Even though Hill did not become a federal judge, as Spottswood Robinson did, he lived long enough to see many of the fruits of their joint labors on behalf of democracy and liberty.
When Hill died this past summer, he was praised throughout Virginia for his important contributions to commonwealth and country. In evidence of how much had changed since his early days, Hill won praise from people and from influential institutions that had once opposed his efforts to break down racial segregation.
Historian James Hershman, who has written important scholarship on the civil rights movement in Virginia, unhesitatingly proclaimed, "The greatest Virginian of the 20th century was Oliver W. Hill. Hill's lifelong struggle was to end racial segregation and to promote human rights." In many ways, he won an unwinnable phase of that long effort.
A native of Richmond, Hill grew up in Roanoke. But because Roanoke did not have a high school for black students, he had to move to Washington, D.C., to complete his education. He graduated from the law school at Howard University, and returned to Roanoke and then to Richmond, where he practiced law from the 1930s to the 1990s.
"He became the lead attorney," Hershman wrote, "in a small group of civil rights lawyers who carried out the legal strategy of the National Association for the Advancement of Colored People: to demand public school equalization under segregation, and, building on that campaign, later to attack segregation itself."
Hill argued the Davis v. Prince Edward County school desegregation case, one of several that the Supreme Court heard and decided together in 1954 under the name Brown v. Board of Education when proclaiming mandatory racial segregation in public schools unconstitutional.
"After the 1954 ruling overturned segregation," Hershman wrote, "Hill became the central target in the white backlash to the decision, and he confronted the full resistance -- the massive resistance -- put up by the state government. At great personal sacrifice and ever possessing a quiet moral and physical courage, Hill never wavered in the fight against massive resistance until it was defeated, and all legal vestiges of the old separate-but-equal system were removed."
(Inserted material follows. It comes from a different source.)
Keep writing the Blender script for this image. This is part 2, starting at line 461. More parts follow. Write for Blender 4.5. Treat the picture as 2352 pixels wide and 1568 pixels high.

Hill was one of the leaders of a remarkable team of civil rights attorneys and civil rights advocates, white and black, male and female. Without all of them, the struggles of black Virginians to participate fully in American democracy could not have succeeded.
Hershman was no doubt correct when he wrote that Hill and Tucker and the other leaders of the civil rights movement "undoubtedly would have named as their candidates for the honor all those Virginians, of all races, women and men, who fought for civil rights -- who desegregated public schools and public accommodations, who registered people to vote, who marched and protested."
Col. William Corvello, a former state police superintendent, agreed when he wrote, "Among these improvements were those dealing with voting rights that saw elimination of poll taxes and other qualifiers intended to exclude blacks from voting. As a consequence, blacks hold elective offices across the political spectrum of our nation at local, state, and federal levels. When Douglas Wilder was elected governor of Virginia, he was the first black elected governor from any of the 50 states. An event impossible to envision occurring prior to the era of Oliver Hill -- and certainly made possible through his efforts and those of his associates."
Historian John Deal concurred and predicted, "His greatness, for both blacks and whites, will only increase in subsequent generations."
If only he had lived a few more months to see the recognition he deserved more in life. The greatest Virginian of the 20th century is freedom's beacon: Oliver White Hill Sr.